Preocupação semelhante tem sido expressa também por órgãos como o Sindicato Nacional dos Auditores e Técnicos Federais de Finanças e Controle (UNACON Sindical) e o Fórum Nacional Permanente de Carreiras Típicas de Estado (FONACATE). Para Bráulio Cerqueira e Rudinei Marques, dirigentes destas instituições, a proposta é um “estímulo à corrupção no Brasil”.

Os dois destacam que, diferente do que vem sendo propagandeado, a medida não afetará apenas os futuros servidores, mas também os atuais. Caso venha a prosperar, será criada a figura do cargo de “liderança e assessoramento”, o que permitirá que uma série de posições de direção dentro das repartições, hoje ocupadas por quadros técnicos, passem a poder ser preenchidas “por pessoas estranhas ao serviço público, indicadas sem nenhum critério”.

Não fosse isso suficiente, haverá ainda a previsão de que cada órgão possa instituir seus próprios procedimentos para contratação de bens e serviços (presumivelmente, sob a orientação de suas novas “lideranças”, escolhidas sabe-se lá por quais motivos). Cenário que contribuirá para uma caótica proliferação de submundos jurídicos, orçamentários e financeiros dentro do próprio Estado.

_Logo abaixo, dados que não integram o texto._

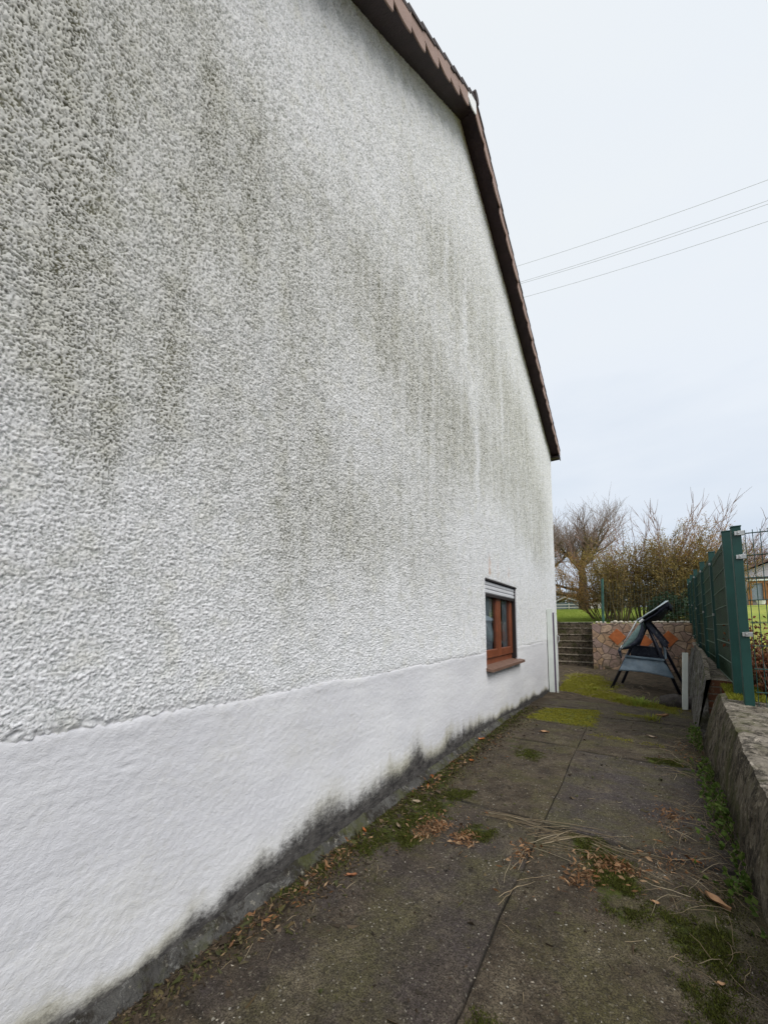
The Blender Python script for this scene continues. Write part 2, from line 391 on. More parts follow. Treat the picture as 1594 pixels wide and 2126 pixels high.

É por essas razões que a Nota Técnica nº 69/2021 da Consultoria de Orçamentos, Fiscalização e Controle do Senado concluiu pelo impacto fiscal adverso da PEC nº 32/2020, decorrência direta do aumento de fraudes que a iniciativa irá propiciar. Nada disso, entretanto, parece ser obstáculo para o operoso Presidente da Câmara dos Deputados, Arthur Lira. Segundo o parlamentar, “Este ano, ainda dá para debater a Reforma Administrativa”. Na realidade distópica que vivemos, seria perfeitamente normal promover um debate virtual sobre essa tema tão relevante, a toque de caixa, entre um jogo e outro da Copa do Mundo, por que não?

O concurso para ingresso no serviço público é um dos grandes avanços republicanos da Constituição cidadã. Defendê-lo da sanha de políticos e burocratas sem escrúpulos é dever de todo o cidadão já farto dos precedentes absurdos.